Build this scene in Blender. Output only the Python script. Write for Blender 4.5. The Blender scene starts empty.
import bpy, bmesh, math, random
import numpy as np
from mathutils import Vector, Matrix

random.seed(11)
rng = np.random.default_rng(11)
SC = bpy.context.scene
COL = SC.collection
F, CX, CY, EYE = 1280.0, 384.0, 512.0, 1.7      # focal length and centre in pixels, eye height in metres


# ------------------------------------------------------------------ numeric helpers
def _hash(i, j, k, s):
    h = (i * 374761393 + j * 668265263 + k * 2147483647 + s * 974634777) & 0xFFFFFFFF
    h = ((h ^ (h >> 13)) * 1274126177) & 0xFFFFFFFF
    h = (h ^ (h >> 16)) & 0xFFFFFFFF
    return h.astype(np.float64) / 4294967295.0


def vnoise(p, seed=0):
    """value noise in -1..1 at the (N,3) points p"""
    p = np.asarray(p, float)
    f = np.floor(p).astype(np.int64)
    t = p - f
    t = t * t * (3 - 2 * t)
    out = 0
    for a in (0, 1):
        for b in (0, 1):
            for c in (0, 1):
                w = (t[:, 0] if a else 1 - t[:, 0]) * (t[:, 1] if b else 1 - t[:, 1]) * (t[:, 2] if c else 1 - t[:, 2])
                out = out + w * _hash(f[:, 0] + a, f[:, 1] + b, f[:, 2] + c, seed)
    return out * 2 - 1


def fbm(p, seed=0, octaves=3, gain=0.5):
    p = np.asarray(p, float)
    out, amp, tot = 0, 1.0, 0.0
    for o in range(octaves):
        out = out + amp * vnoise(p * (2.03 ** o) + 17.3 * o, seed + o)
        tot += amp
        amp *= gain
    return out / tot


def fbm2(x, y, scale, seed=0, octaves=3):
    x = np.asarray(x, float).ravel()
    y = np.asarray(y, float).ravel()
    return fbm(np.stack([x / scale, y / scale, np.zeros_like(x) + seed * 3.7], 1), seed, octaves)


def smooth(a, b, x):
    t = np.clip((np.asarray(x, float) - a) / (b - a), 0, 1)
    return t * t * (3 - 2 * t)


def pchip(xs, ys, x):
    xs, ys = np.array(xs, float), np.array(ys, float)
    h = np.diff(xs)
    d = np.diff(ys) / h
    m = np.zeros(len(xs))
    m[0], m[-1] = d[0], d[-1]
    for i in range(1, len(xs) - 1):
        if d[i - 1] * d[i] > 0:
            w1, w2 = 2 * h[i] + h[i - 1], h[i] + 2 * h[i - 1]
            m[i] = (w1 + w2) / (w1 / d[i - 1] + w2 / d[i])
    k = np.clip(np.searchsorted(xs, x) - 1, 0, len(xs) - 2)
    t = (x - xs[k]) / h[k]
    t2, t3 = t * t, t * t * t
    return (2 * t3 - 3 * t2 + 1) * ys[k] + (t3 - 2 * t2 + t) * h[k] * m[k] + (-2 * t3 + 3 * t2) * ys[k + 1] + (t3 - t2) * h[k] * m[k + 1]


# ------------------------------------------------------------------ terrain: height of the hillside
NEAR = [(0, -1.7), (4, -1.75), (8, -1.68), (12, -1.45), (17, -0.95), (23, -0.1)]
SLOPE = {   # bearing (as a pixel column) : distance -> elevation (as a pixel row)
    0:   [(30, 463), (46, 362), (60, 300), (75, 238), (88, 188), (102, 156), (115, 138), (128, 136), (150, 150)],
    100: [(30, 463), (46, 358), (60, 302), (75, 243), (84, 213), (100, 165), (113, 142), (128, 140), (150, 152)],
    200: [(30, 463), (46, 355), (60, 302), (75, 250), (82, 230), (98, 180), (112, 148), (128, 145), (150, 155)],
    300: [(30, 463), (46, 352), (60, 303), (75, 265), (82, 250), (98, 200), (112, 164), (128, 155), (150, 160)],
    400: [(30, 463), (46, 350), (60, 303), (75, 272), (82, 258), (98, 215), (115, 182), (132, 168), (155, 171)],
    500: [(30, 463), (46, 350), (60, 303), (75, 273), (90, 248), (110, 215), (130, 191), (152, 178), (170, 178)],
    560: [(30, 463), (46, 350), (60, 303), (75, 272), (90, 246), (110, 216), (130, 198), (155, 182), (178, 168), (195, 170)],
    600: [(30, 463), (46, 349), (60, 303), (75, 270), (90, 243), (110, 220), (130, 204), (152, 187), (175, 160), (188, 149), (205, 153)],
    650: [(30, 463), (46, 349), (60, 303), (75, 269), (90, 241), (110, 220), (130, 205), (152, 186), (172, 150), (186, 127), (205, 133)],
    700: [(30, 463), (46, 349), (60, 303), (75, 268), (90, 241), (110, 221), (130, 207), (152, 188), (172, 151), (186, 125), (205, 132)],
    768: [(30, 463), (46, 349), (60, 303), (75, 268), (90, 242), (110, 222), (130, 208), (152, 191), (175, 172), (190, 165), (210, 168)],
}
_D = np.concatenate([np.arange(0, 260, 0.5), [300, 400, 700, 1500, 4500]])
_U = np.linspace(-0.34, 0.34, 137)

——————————

• **Work to do**: Using the data above, repeat every line exactly.

• **Correct result**:
Build this scene in Blender. Output only the Python script. Write for Blender 4.5. The Blender scene starts empty.
import bpy, bmesh, math, random
import numpy as np
from mathutils import Vector, Matrix

random.seed(11)
rng = np.random.default_rng(11)
SC = bpy.context.scene
COL = SC.collection
F, CX, CY, EYE = 1280.0, 384.0, 512.0, 1.7      # focal length and centre in pixels, eye height in metres


# ------------------------------------------------------------------ numeric helpers
def _hash(i, j, k, s):
    h = (i * 374761393 + j * 668265263 + k * 2147483647 + s * 974634777) & 0xFFFFFFFF
    h = ((h ^ (h >> 13)) * 1274126177) & 0xFFFFFFFF
    h = (h ^ (h >> 16)) & 0xFFFFFFFF
    return h.astype(np.float64) / 4294967295.0


def vnoise(p, seed=0):
    """value noise in -1..1 at the (N,3) points p"""
    p = np.asarray(p, float)
    f = np.floor(p).astype(np.int64)
    t = p - f
    t = t * t * (3 - 2 * t)
    out = 0
    for a in (0, 1):
        for b in (0, 1):
            for c in (0, 1):
                w = (t[:, 0] if a else 1 - t[:, 0]) * (t[:, 1] if b else 1 - t[:, 1]) * (t[:, 2] if c else 1 - t[:, 2])
                out = out + w * _hash(f[:, 0] + a, f[:, 1] + b, f[:, 2] + c, seed)
    return out * 2 - 1


def fbm(p, seed=0, octaves=3, gain=0.5):
    p = np.asarray(p, float)
    out, amp, tot = 0, 1.0, 0.0
    for o in range(octaves):
        out = out + amp * vnoise(p * (2.03 ** o) + 17.3 * o, seed + o)
        tot += amp
        amp *= gain
    return out / tot


def fbm2(x, y, scale, seed=0, octaves=3):
    x = np.asarray(x, float).ravel()
    y = np.asarray(y, float).ravel()
    return fbm(np.stack([x / scale, y / scale, np.zeros_like(x) + seed * 3.7], 1), seed, octaves)


def smooth(a, b, x):
    t = np.clip((np.asarray(x, float) - a) / (b - a), 0, 1)
    return t * t * (3 - 2 * t)


def pchip(xs, ys, x):
    xs, ys = np.array(xs, float), np.array(ys, float)
    h = np.diff(xs)
    d = np.diff(ys) / h
    m = np.zeros(len(xs))
    m[0], m[-1] = d[0], d[-1]
    for i in range(1, len(xs) - 1):
        if d[i - 1] * d[i] > 0:
            w1, w2 = 2 * h[i] + h[i - 1], h[i] + 2 * h[i - 1]
            m[i] = (w1 + w2) / (w1 / d[i - 1] + w2 / d[i])
    k = np.clip(np.searchsorted(xs, x) - 1, 0, len(xs) - 2)
    t = (x - xs[k]) / h[k]
    t2, t3 = t * t, t * t * t
    return (2 * t3 - 3 * t2 + 1) * ys[k] + (t3 - 2 * t2 + t) * h[k] * m[k] + (-2 * t3 + 3 * t2) * ys[k + 1] + (t3 - t2) * h[k] * m[k + 1]


# ------------------------------------------------------------------ terrain: height of the hillside
NEAR = [(0, -1.7), (4, -1.75), (8, -1.68), (12, -1.45), (17, -0.95), (23, -0.1)]
SLOPE = {   # bearing (as a pixel column) : distance -> elevation (as a pixel row)
    0:   [(30, 463), (46, 362), (60, 300), (75, 238), (88, 188), (102, 156), (115, 138), (128, 136), (150, 150)],
    100: [(30, 463), (46, 358), (60, 302), (75, 243), (84, 213), (100, 165), (113, 142), (128, 140), (150, 152)],
    200: [(30, 463), (46, 355), (60, 302), (75, 250), (82, 230), (98, 180), (112, 148), (128, 145), (150, 155)],
    300: [(30, 463), (46, 352), (60, 303), (75, 265), (82, 250), (98, 200), (112, 164), (128, 155), (150, 160)],
    400: [(30, 463), (46, 350), (60, 303), (75, 272), (82, 258), (98, 215), (115, 182), (132, 168), (155, 171)],
    500: [(30, 463), (46, 350), (60, 303), (75, 273), (90, 248), (110, 215), (130, 191), (152, 178), (170, 178)],
    560: [(30, 463), (46, 350), (60, 303), (75, 272), (90, 246), (110, 216), (130, 198), (155, 182), (178, 168), (195, 170)],
    600: [(30, 463), (46, 349), (60, 303), (75, 270), (90, 243), (110, 220), (130, 204), (152, 187), (175, 160), (188, 149), (205, 153)],
    650: [(30, 463), (46, 349), (60, 303), (75, 269), (90, 241), (110, 220), (130, 205), (152, 186), (172, 150), (186, 127), (205, 133)],
    700: [(30, 463), (46, 349), (60, 303), (75, 268), (90, 241), (110, 221), (130, 207), (152, 188), (172, 151), (186, 125), (205, 132)],
    768: [(30, 463), (46, 349), (60, 303), (75, 268), (90, 242), (110, 222), (130, 208), (152, 191), (175, 172), (190, 165), (210, 168)],
}
_D = np.concatenate([np.arange(0, 260, 0.5), [300, 400, 700, 1500, 4500]])
_U = np.linspace(-0.34, 0.34, 137)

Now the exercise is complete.